The federal government must also develop implementation plans for the new laws that go beyond the purview of an additional Department of Energy office. Large appropriations and well-intentioned plans are not enough, and to date, neither the laws nor the Biden administration’s strategies adequately address the issue of integrated implementation. The administration must set technical milestones, cost goals, and time schedules for every major program to achieve net-zero emissions. It will need to fund measurements, modeling, and simulations so that policymakers and staffers can evaluate each initiative’s progress and look at possible alternatives. It will have to periodically adjust targets, such as for electric vehicle market penetration, rather than sticking to preset aspirational goals. To better manage each initiative and ensure that it is operating efficiently, the federal government will also need to fully integrate information systems that collect and analyze data relevant to companies, investors, policymakers, entrepreneurs, and other major stakeholders in the U.S. economy. This is not business as usual for the federal government.
The White House and Congress must also create a stable policy environment for these new programs, since initiatives are easiest to carry out and most likely to receive private investment when the rules regarding them are lasting and predictable. Such stability has not been a hallmark of federal or state government behavior. To help maintain consistency, Congress could create a joint committee that oversees all energy, climate, and associated innovation efforts. This would require a major transformation of how Congress does its business, given that committees routinely protect their prerogatives. But although the prospects for such a step are not great, they nevertheless deserve discussion when the U.S. government confronts a task as daunting as rapidly transitioning the massive energy economy to cleaner sources.

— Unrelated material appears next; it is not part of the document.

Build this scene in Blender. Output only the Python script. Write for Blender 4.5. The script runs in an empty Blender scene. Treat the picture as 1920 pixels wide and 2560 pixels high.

These implementation measures are only a partial list. All the above measures must be addressed—and quite possibly more. For example, the United States should work in closer collaboration with its allies and trading partners, in some cases through formal cooperative efforts.
Finally, Washington must keep in mind that the economic transformation it envisions in the energy sector will influence the lives of all Americans. It must carefully monitor the impact its policies have on different social groups, communities, and regions. If the country’s industrial policy is carried out haphazardly, it could hurt many of the people it is designed to help, while wasting time and resources. But done right, these new measures could make the United States a more competitive and greener country, helping it lead the world for decades to come.